A Gatinha do 101

Se você achar de entrar no bloco A do cortiço não vai se espantar com a infraestrutura deficiente do prédio, a menos que você venha dos condomínios do Jardins, da 13 de julho ou, no mínimo, do outro lado da rua. E aí então irá se horrorizar com o descarte do lixo, com os portões feios, com a falta de segurança, com as roupas penduradas nas janelas para secar, com a bêbada do outro prédio e suas músicas e com as estranhezas gerais do lugar.
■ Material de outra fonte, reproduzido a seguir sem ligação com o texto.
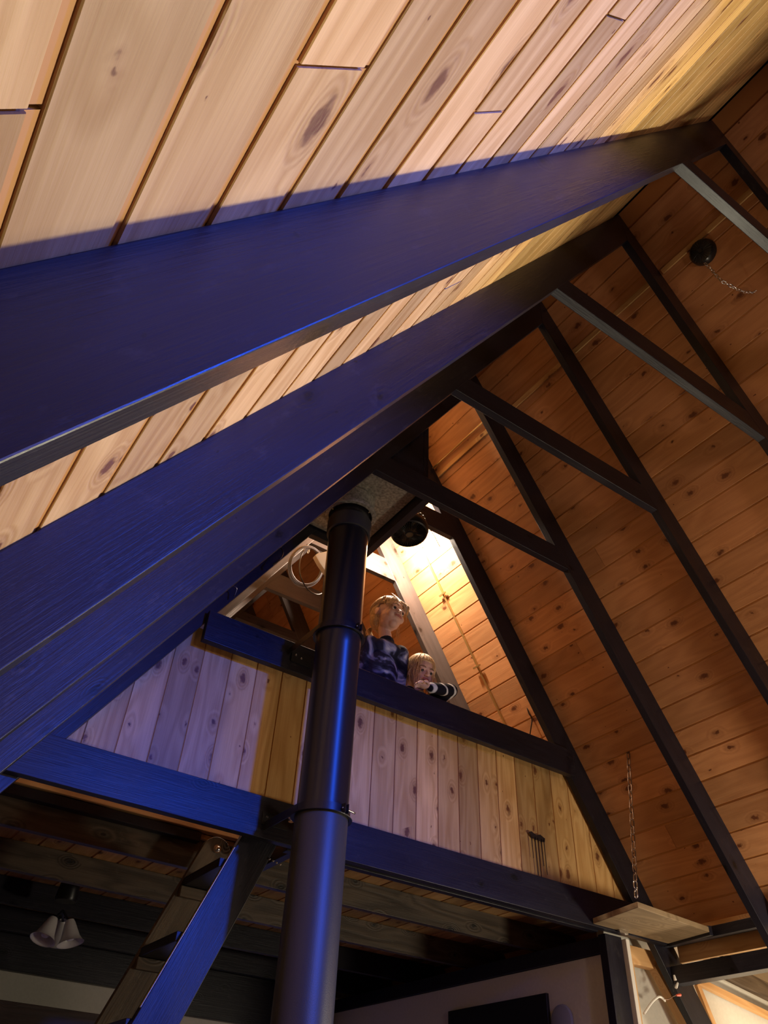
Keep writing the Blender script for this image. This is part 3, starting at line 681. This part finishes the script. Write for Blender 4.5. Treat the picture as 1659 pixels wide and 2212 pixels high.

Subindo o primeiro lance de escadas e virando para o próximo corredor verá uma porta cor caramelo, um tanto moderno (visto o restante das portas) e um tapete capacho felpudo logo abaixo. E se tiver sorte vai encontrar a Gatinha do 101, com olhos gigantes e amarelados, fofinha, olhando quem sobe e quem desce, sempre impassível.
Quando começaram a deixa-la solta algumas minutos por dia ela acabou ficando com medo das pessoas e corria vez ou outra. Com o tempo ela passou  a não se importar com as pessoas e ficou cada vez mais no meio do caminho, esparramando os pelos negros e olhando a insolência humana com aqueles grandes olhos amarelos.
A Gatinha do 101 é muito fofinha. Dia desses alisei-lhe os pelos enquanto ela me olhava e não tentava correr – só ficar parada. Linda e muito simpática, ela só sai à noite, para infelicidade geral do prédio, que só vê feiúras nas paredes e por trás das portas. E apesar de deixar que humanos morem consigo (e acredito que seja para não ter que lidar com o insolente do serviçal, o síndico), ela parece não sofrer embora acredite que ela poderia ser mais feliz com mais espaço e mais ar puro.

Se vier a esse cortiço, portanto, não esqueça de tomar cuidado ao subir a escada do primeiro andar para não pisar-lhe o pelo. Afinal, a pouca beleza do bloco é patrimônio de todos, ainda que habite só um apartamento.